The rabid republicans began to laugh. Speaker Muhlenberg dubbed Maclay, ‘Your Highness of the Senate.’ Maclay himself, usually sardonic, grew facetious in debate, and thought the title satisfactory if the President was really high ‘and gloriously greased with a great horn of oil’ to make him conspicuous. Even Robert Morris complained that the Congress was also ‘Protector of the Rights of the People.’[17] But alas, it was a case of love’s labor lost, for when the ponderous title reached the House, James Madison quietly announced that the Constitution had given the head of the State a title—‘President of the United States’; and so it has been from that day to this.

The more thoughtful had witnessed the tempest in a teapot with some misgivings. Madison thought the success of the Senate plan would have ‘given a deep wound to our infant Government’;[18] and Ames thought it ‘a very foolish thing to risk much to secure’ and wished ‘that Mr. Adams had been less disguised.’[19] But they who continued for twelve years to refer to ‘the court’ were not content. A correspondent of Fenno’s ‘Gazette,’ the ‘court journal,’ continued to plead for ‘titles of distinction’ and to pray piously that Congress would ‘not leave the important subject to chance, to whim, caprice, or accident.’[20]

IV

In the midst of these acrimonious discussions of the flubdubbery of ceremonials, and with Adams proposing that the Sergeant-at-Arms be called ‘Usher of the Black Rod,’[21] Washington reached New York. A black mass of humanity awaited him in the rain at the water-front, peered down upon him from roofs and windows. The roaring of cannon and the pealing of bells apprized the crowd that the ornate barge the city had provided to ‘waft His Excellency across the bay’[22] had been sighted. The thirteen pilots in white uniforms who manned the barge were conspicuous as it moved on to the accompaniment of cheers to the Wall Street wharf. As it swept alongside the landing, bands on the banks joined in the noisy welcome of the cannon and the bells. When Washington, in a plain suit of blue and buff, rose to descend ‘the stairs covered with crimson trapping, the shouts of the populace drowned the combined noises of the mechanical devices.’[23]

Declining the use of carriages, he proceeded with his party and the committee on foot down Wall Street to Pearl, then Queen, and up the full length of that then fashionable thoroughfare, which boasted a sidewalk that would accommodate three walking abreast, to the house prepared for him on Cherry Street. The crowd followed, men, women, and children, masters and men. There at the house they left him; and a few moments later he returned down Pearl Street to the home of Governor George Clinton to dine. That night the houses of the city were illuminated. The monarch had entered his capital. To the masses he was the maker of a nation; to the world of fashion he was the creator of a court.[24]

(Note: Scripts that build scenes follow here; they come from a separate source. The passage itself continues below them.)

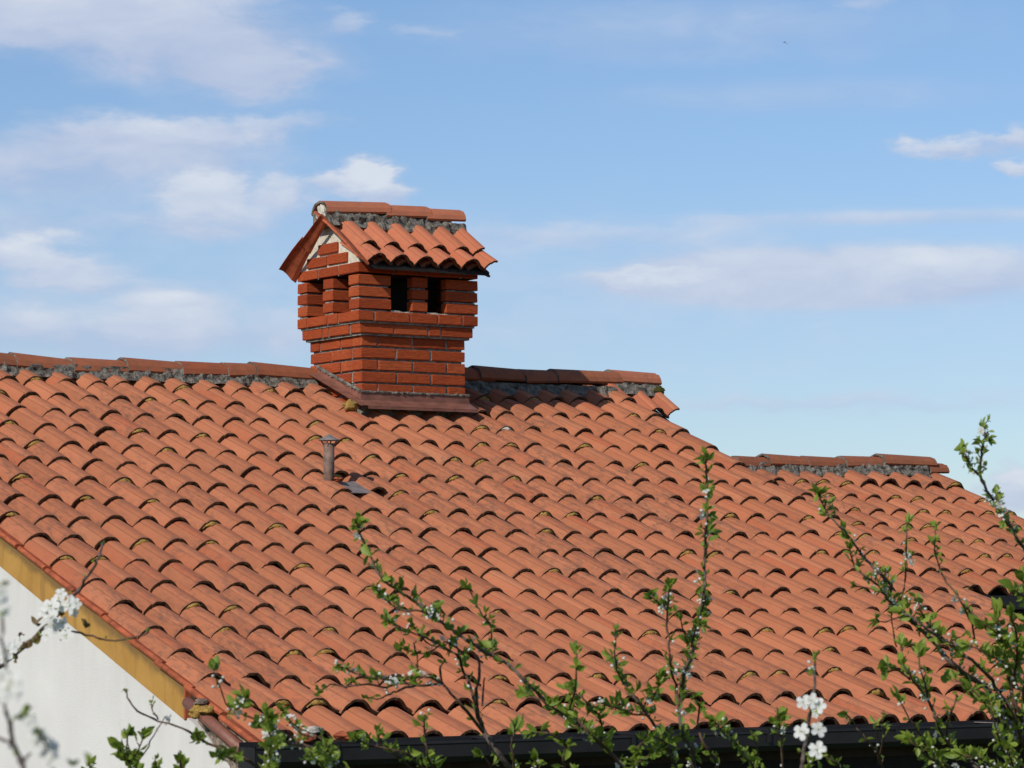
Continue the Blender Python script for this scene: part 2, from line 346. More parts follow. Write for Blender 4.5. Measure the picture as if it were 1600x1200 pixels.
# ------------------------------------------------------------------ roof tile meshes
PITCH, EXPO = .195, .3318
CP, SP, TP = math.cos(PHI), math.sin(PHI), math.tan(PHI)
PROF = [(-.083, -.069), (-.077, -.053), (-.064, -.034), (-.051, -.021), (-.0425, -.0145), (-.039, -.0185), (-.035, -.0105), (-.018, -.002), (0, 0),
        (.010, -.0006), (.013, -.0048), (.017, -.0012), (.030, -.004), (.045, -.013), (.061, -.029), (.077, -.047), (.091, -.060), (.107, -.067), (.128, -.070)]
def tile_mesh(name, L=.385, lift=.020, sx=1.0, th=.0135, seed=0, mat='tile', ex=EXPO, chips=True, half=False):
    PROF = globals()['PROF'][:10] if half else globals()['PROF']
    rn = random.Random(seed); n = len(PROF); vs = []; fs = []; mi = []
    ys = [0, L]
    up = [(x*sx, z) for x, z in PROF]; lo = []
    for i, (x, z) in enumerate(up):
        a = up[max(i-1, 0)]; b = up[min(i+1, n-1)]; t = Vector((b[0]-a[0], b[1]-a[1])).normalized()
        lo.append((x+t.y*th, z-t.x*th))
    wob = [rn.uniform(-.003, .003) if chips else 0 for _ in range(n)]
    for j, y in enumerate(ys):
        for i, (x, z) in enumerate(up): vs.append((x, y+(wob[i] if j == 0 else 0), z-lift*y/ex))
        for i, (x, z) in enumerate(lo): vs.append((x, y+(wob[i] if j == 0 else 0), z-lift*y/ex))
    o = 2*n
    for i in range(n-1):
        fs.append((i, i+1, o+i+1, o+i)); mi.append(0)                       # top
        fs.append((n+i+1, n+i, o+n+i, o+n+i+1)); mi.append(0)               # underside
        fs.append((i+1, i, n+i, n+i+1)); mi.append(1)                       # front edge
    fs.append((0, o, o+n, n)); mi.append(0); fs.append((n-1, n+n-1, o+n+n-1, o+n-1)); mi.append(0)
    me = mesh(name, vs, fs, [M[mat], M['edge']], mi)
    me.polygons.foreach_set('use_smooth', [k % 3 != 2 and k < 3*(n-1) for k in range(len(fs))])
    uvl = me.uv_layers.new(name='UVMap'); lv = [0]*len(me.loops); me.loops.foreach_get('vertex_index', lv)
    uvl.data.foreach_set('uv', [c for q in lv for c in (vs[q][0], vs[q][1])])
    try: me.set_sharp_from_angle(angle=R(38))
    except Exception: pass
    me.update(); return me
TILES = [tile_mesh('roof_tile', seed=i) for i in range(5)]
SAGU = [-0.02816, 0.0037, 0.36801, -0.09566, 0.18309, -0.88554, 0.02899, 0.46657]
SAGZ = [0.02224, -0.07281, -0.1377, 0.13987, -0.33734, 0.36748, 0.26378, -0.23264]
def sag(cf, c_, j):
    u, v = min(max(c_/29, 0), 1.05), min(max(j/17, 0), 1.05)
    return sum(a*b for a, b in zip(cf, (1, u, v, u*u, u*v, v*v, v*v*u, v*v*v)))
def roofpt(c_, j):
    return Vector((c_*PITCH+sag(SAGU, c_, j), j*EXPO*CP, j*EXPO*SP+sag(SAGZ, c_, j)))
def place(me, name, parent, loc, slope=PHI, rz=0.0, rx=0.0, ry=0.0, sc_=1.0, flip=False):
    mw = Matrix.Translation(loc) @ Matrix.Rotation(math.pi if flip else 0, 4, 'Z') @ Matrix.Rotation(slope+rx, 4, 'X') @ Matrix.Rotation(rz, 4, 'Z') @ Matrix.Rotation(ry, 4, 'Y')
    if sc_ != 1.0: mw = mw @ Matrix.Diagonal((sc_, 1, 1, 1))
    return link(name, me, parent, mw)
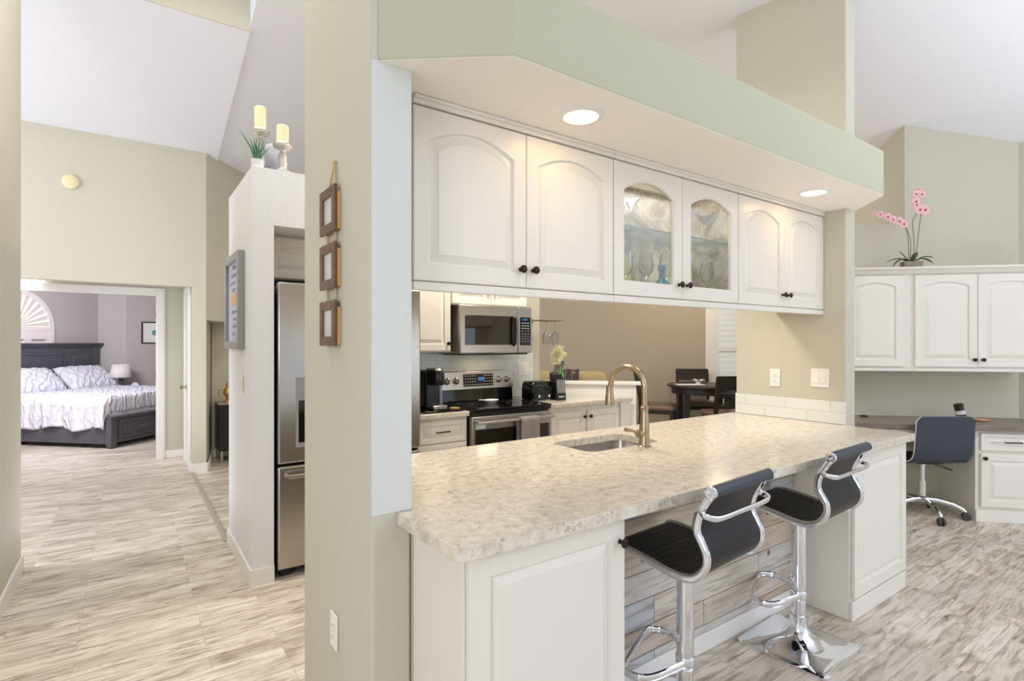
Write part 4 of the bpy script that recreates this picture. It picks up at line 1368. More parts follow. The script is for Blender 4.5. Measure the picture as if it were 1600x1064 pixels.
# outlet plate on backsplash, stemware rack on the wall end
wall_plate('light_switch', 'white double switch plate on the tiled wall above the toaster', 'light switch', (3.17, 4.287, 1.19), 0, 0.118, 0.125, 2)
t = thing('stemware_rack', 'brass stemware rack on the kitchen wall end right of the microwave', 'rack', (3.30, 4.10, 1.66))
m = MB()
for dy in (-0.09, -0.03, 0.03, 0.09):
    m.tube([(-0.08, dy, 0), (0.16, dy, 0)], 0.004, 8)
m.tube([(-0.08, -0.09, 0.004), (-0.08, 0.185, 0.004)], 0.004, 8).tube([(0.12, -0.09, 0.004), (0.12, 0.09, 0.004)], 0.004, 8)
m.build('rails', M['nickel'], t)
MB().box(-0.11, 0.0, 0.186, 0.199, -0.02, 0.03).tube([(-0.06, 0.188, 0.004), (-0.06, 0.09, 0.004)], 0.006, 8).build('bracket', M['nickel'], t)
for x, y, lb in ((3.32, 4.10, 'clear wine glass hanging upside down nearer the microwave end of the rack'), (3.43, 4.10, 'clear wine glass hanging upside down at the outer end of the rack')):
    g = MB().lathe(WG, seg=24, cap0=False, cap1=False).xf(Matrix.Rotation(PI, 4, 'X')).xf(T(x, y, 1.6545)).build('wine_glass', M['stemware'])
    tag(g, lb, 'glass', 'wine glasses on the hanging rack')

# ------------------------------------------------------------------ beyond the half wall: sofa, throw, dining set
AX = -PI / 4     # local +X along the diagonal wall to the right, local +Y into the wall
t = thing('sofa', 'tan upholstered sofa behind the white half wall', 'sofa', (4.42, 5.02, 0), AX)
MB().box(-0.75, 0.48, 0.0, 0.85, 0.08, 0.45).build('seat', M['tan_cloth'], t, bevel=0.05, seg=3)
for k, (a, b) in enumerate(((-0.74, -0.14), (-0.13, 0.47))):
    rg = []
    for z, s, yy in ((0.40, 1.0, 0.0), (0.9, 1.0, -0.03), (1.03, 0.97, -0.05), (1.085, 0.86, -0.06), (1.10, 0.6, -0.06)):
        c, h = (a + b) / 2, (b - a) / 2 * s
        rg.append([(c + x, yy + y * s, z) for x, y in rounded([(-h, -0.1, 0.05), (-h, 0.1, 0.05), (h, 0.1, 0.05), (h, -0.1, 0.05)], 5)])
    MB().loft(rg).build('back_cushion', M['tan_cloth'], t, smooth=60)
for x in (-0.86, 0.49):
    MB().box(x, x + 0.11, -0.05, 0.8, 0.08, 0.62).build('arm', M['tan_cloth'], t, bevel=0.04, seg=3)
o_x = WM[t.name]


def throw_f(u, v):
    x = -0.17 + 0.30 * v
    s = u
    r = 0.125 + 0.006 * math.sin(v * 14)
    a = PI * (u - 0.25) / 0.5
    if u < 0.25:
        return (x, -0.06 - r, 0.98 - (0.25 - u) * 1.4)
    if u > 0.75:
        return (x, -0.06 + r, 0.98 - (u - 0.75) * 1.4)
    return (x, -0.06 - r * math.cos(a), 0.98 + (r + 0.012) * math.sin(a))


o = MB().grid(throw_f, 40, 16).xf(o_x).build('throw_blanket', M['throw'], solid=0.012, smooth=60)
tag(o, 'dark brown striped throw blanket over the back of the tan sofa', 'blanket')
for k in range(3):
    v0 = 0.2 + 0.25 * k

    def band(u, v, v0=v0):
        p = Vector(throw_f(u, v0 + 0.06 * v))
        c = Vector((p.x, -0.06, 0.98))
        if 0.25 <= u <= 0.75:
            return p + (p - c).normalized() * 0.009
        return p + Vector((0, -0.009 if u < 0.25 else 0.009, 0))
    WMo = o_x
    MB().grid(band, 40, 2).xf(o_x).build('stripe', M['throw_stripe'], o, world=True, solid=0.002)

# dining table
DT = (6.0, 4.22)
t = thing('dining_table', 'round dark wood counter-height dining table by the shuttered window', 'table', (DT[0], DT[1], 0), AX)
MB().lathe([(0, 0.885), (0.44, 0.885), (0.455, 0.892), (0.455, 0.905), (0.44, 0.915), (0, 0.915)], seg=48).build('tabletop', M['espresso'], t)
MB().lathe([(0.36, 0.80), (0.395, 0.80), (0.40, 0.884), (0.36, 0.884)], seg=48, cap0=False, cap1=False).build('apron', M['espresso'], t)
for sx in (-1, 1):
    for sy in (-1, 1):
        MB().loft([[(sx * 0.26 + a * 0.03, sy * 0.26 + b * 0.03, 0) for a, b in ((-1, -1), (1, -1), (1, 1), (-1, 1))], [(sx * 0.24 + a * 0.04, sy * 0.24 + b * 0.04, 0.88) for a, b in ((-1, -1), (1, -1), (1, 1), (-1, 1))]]).build('leg', M['espresso'], t, bevel=0.004)
MB().box(-0.26, 0.26, -0.26, 0.26, 0.28, 0.30).build('lower_shelf', M['espresso'], t, bevel=0.004)


def dining_chair(label, loc, rz):
    """Counter chair, local front faces +Y, back at -Y."""
    t = thing('dining_chair', label, 'chair', loc, rz, 'dark counter chairs around the dining table')
    MB().loft([[(x * s, y * s, z) for x, y in rounded([(-0.22, -0.2, 0.03), (-0.235, 0.22, 0.07), (0.235, 0.22, 0.07), (0.22, -0.2, 0.03)], 5)] for z, s in ((0.60, 0.97), (0.615, 1.0), (0.64, 0.99), (0.655, 0.93))]).build('seat', M['brown_seat'], t, smooth=50)
    MB().box(-0.20, 0.20, -0.19, 0.19, 0.545, 0.60).build('seat_frame', M['espresso'], t)
    for sx in (-1, 1):
        MB().box(sx * 0.195 - 0.02, sx * 0.195 + 0.02, 0.155, 0.195, 0, 0.55).build('leg', M['espresso'], t, bevel=0.003)
        x = sx * 0.205
        MB().loft([[(x - 0.018, y - 0.022, z), (x + 0.018, y - 0.022, z), (x + 0.018, y + 0.022, z), (x - 0.018, y + 0.022, z)] for y, z in ((-0.24, 0.0), (-0.20, 0.55), (-0.21, 0.75), (-0.27, 1.06))]).build('leg', M['espresso'], t)

    def yb(z):
        return -0.21 - 0.06 * (z - 0.75) / 0.31
    bk = MB().loft([[(-0.22, yb(z) - d - 0.016, z), (0.22, yb(z) - d - 0.016, z), (0.22, yb(z) - d + 0.016, z), (-0.22, yb(z) - d + 0.016, z)] for z, d in ((0.915, 0), (0.96, 0.004), (1.02, 0.004), (1.075, 0))])
    bk.build('top_rail', M['espresso'], t, bevel=0.004)
    m = MB()
    for z in (0.72, 0.86):
        m.loft([[(-0.19, yb(z) - 0.012, z - 0.018), (0.19, yb(z) - 0.012, z - 0.018), (0.19, yb(z) + 0.012, z - 0.018), (-0.19, yb(z) + 0.012, z - 0.018)], [(-0.19, yb(z) - 0.012, z + 0.018), (0.19, yb(z) - 0.012, z + 0.018), (0.19, yb(z) + 0.012, z + 0.018), (-0.19, yb(z) + 0.012, z + 0.018)]])
    m.build('cross_rail', M['espresso'], t)
    m = MB()
    for sx in (-1, 1):
        m.tube([(sx * 0.15, yb(0.74), 0.735), (sx * 0.05, yb(0.79), 0.79), (sx * 0.15, yb(0.84), 0.845)], 0.010, 8)
    m.box(-0.035, 0.035, yb(0.79) - 0.008, yb(0.79) + 0.008, 0.736, 0.844)
    m.build('fretwork', M['espresso'], t)
    MB().box(-0.19, 0.19, -0.20, -0.18, 0.22, 0.25).box(-0.19, 0.19, 0.165, 0.185, 0.22, 0.25).box(-0.205, -0.185, -0.19, 0.17, 0.25, 0.28).box(0.185, 0.205, -0.19, 0.17, 0.25, 0.28).build('stretcher', M['espresso'], t)
    return t


def facing(a, b):
    return math.atan2(-(b[0] - a[0]), b[1] - a[1])


for lb, p, tw in (('dark counter chair in profile at the near left of the dining table', (5.60, 4.60), -0.25),
                  ('dark counter chair on the far side of the round dining table', (6.36, 4.60), 0),
                  ('dark counter chair with its back turned, in front of the dining table', (5.665, 3.69), 0)):
    dining_chair(lb, (p[0], p[1], 0), facing(p, DT) + tw)
o = MB().prism([(-0.17, -0.11), (0.17, -0.11), (0.17, 0.11), (-0.17, 0.11)], 0, 0.003).xf(T(5.80, 4.28, 0.9152) @ RZ(-0.6)).build('placemat', M['paper'])
tag(o, 'pale placemat lying on the dark dining table', 'placemat')
m = MB()
for k in range(5):
    a = k * 2 * PI / 5
    m.tube([(0, 0, 0.012), (0.04 * math.cos(a), 0.04 * math.sin(a), 0.04), (0.09 * math.cos(a), 0.09 * math.sin(a), 0.055)], 0.02, 8, flat=(0.3, 1), rr=[0.02, 0.03, 0.004])
m.lathe([(0, 0), (0.04, 0), (0.035, 0.02), (0, 0.02)], seg=18)
o = m.xf(T(6.05, 4.33, 0.9152)).build('napkin', M['paper'], smooth=60)
tag(o, 'folded white napkin standing on the dining table', 'napkin')

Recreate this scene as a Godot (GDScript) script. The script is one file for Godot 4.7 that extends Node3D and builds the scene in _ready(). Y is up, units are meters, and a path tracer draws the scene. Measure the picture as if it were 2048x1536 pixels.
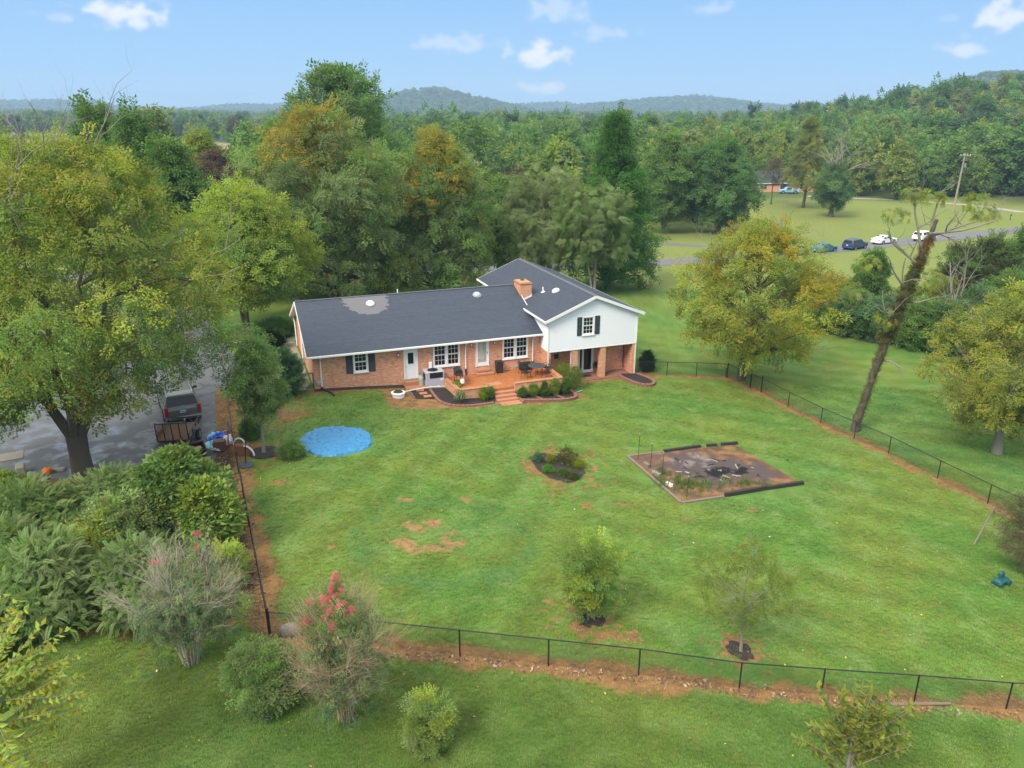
extends Node3D

const OX := -13.0
const OZ := -48.46
const TH := 0.35256
const CU := 0.93849
const SU := 0.34530

var rng := RandomNumberGenerator.new()
var taken := {}
var mats := {}
var n1 := FastNoiseLite.new()
var n2 := FastNoiseLite.new()
var n3 := FastNoiseLite.new()
var n4 := FastNoiseLite.new()
var white_all := func(_x: float, _z: float) -> Color: return Color.WHITE


func _ready() -> void:
	rng.seed = 77
	n1.seed = 3; n1.frequency = 0.11; n1.fractal_octaves = 4
	n2.seed = 9; n2.frequency = 0.55; n2.fractal_octaves = 3
	n4.seed = 40; n4.frequency = 1.7; n4.fractal_octaves = 3
	n3.seed = 21; n3.frequency = 0.016; n3.fractal_octaves = 4
	view_and_light()
	make_materials()
	make_sprigs()
	make_ground()
	make_roads()
	make_hills()
	make_house()
	make_patio()
	make_garden()
	make_yard_things()
	make_driveway_things()
	make_fences()
	make_vehicles()
	make_far_buildings()
	make_poles()
	make_near_trees()
	make_forest()
	make_grass()


func view_and_light() -> void:
	var cam := Camera3D.new()
	cam.name = "camera"
	cam.position = Vector3(0, 17.5, 0)
	cam.rotation_degrees = Vector3(-19.45, 0, 0)
	cam.fov = 52.425
	cam.near = 0.3
	cam.far = 14000.0
	add_child(cam)
	cam.current = true
	var sun := DirectionalLight3D.new()
	sun.name = "sun"
	sun.light_energy = 0.5
	sun.light_color = Color(1.0, 0.95, 0.86)
	sun.light_angular_distance = 22.0
	sun.shadow_enabled = true
	sun.rotation_degrees = Vector3(-45, -40, 0)
	add_child(sun)
	var env := Environment.new()
	env.background_mode = Environment.BG_SKY
	var sky := Sky.new()
	var sm := PanoramaSkyMaterial.new()
	sm.panorama = sky_picture()
	sky.sky_material = sm
	env.sky = sky
	env.tonemap_mode = Environment.TONE_MAPPER_LINEAR
	env.tonemap_exposure = 3.05
	env.sdfgi_enabled = true
	env.ssao_enabled = true
	env.ssil_enabled = true
	env.fog_enabled = true
	env.fog_density = 0.00025
	env.fog_light_color = Color(0.72, 0.86, 1.0)
	var we := WorldEnvironment.new()
	we.name = "world"
	we.environment = env
	add_child(we)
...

The day of inauguration found the city fluttering with flags, colorful with decorations, Wall Street fairly screaming with the spirit of festivity. Wreaths and flowers hung from windows. A reverential throng packing Wall, Broad, and Nassau Streets watched the great man enter the Hall; and a few minutes later he appeared upon the balcony of the Senate Chamber—a gallant figure in deep brown, ‘with medal buttons, an eagle on them, white stockings, a bag and sword’[25]—to take the oath.

The keen eyes of Alexander Hamilton surveyed the scene from his home across the street.

Thence back to the Senate Chamber where the inaugural address, in trembling hands, was read with difficulty because of the shaking paper. The erratic but loyal Maclay was pained to find that his hero was not ‘first in everything.’[26] Thence back to the house on Cherry Street.

Never had the little city been so picturesquely and brilliantly illuminated as on that night of general rejoicing. Transparent paintings shone all over the town—that at the bottom of Broadway ‘the finest ever seen in America.’[27] It was a beautiful evening, ‘and no accident cast the smallest cloud upon the retrospect.’[28]

A few evenings later, an inaugural ball was given by the Assembly in their rooms on Broadway above Wall Street. The President ‘was pleased to honor the company with his presence,’[29] and ‘every pleasure seemed to be heightened’ as a result.[30] There, too, was ‘His Excellency the Vice-President,’ and members of Congress with their families, officers of the army, the Ministers of France and Spain. ‘Joy, satisfaction and vivacity was expressed on every countenance.’[31] Each lady, passing the ticket-taker, was presented with a fan made in Paris, with an ivory frame containing a medallion portrait of Washington in profile. ‘A numerous and brilliant collection of ladies’ it was, according to the impressionable reporter, all dressed ‘with a consummate taste and elegance.’[32]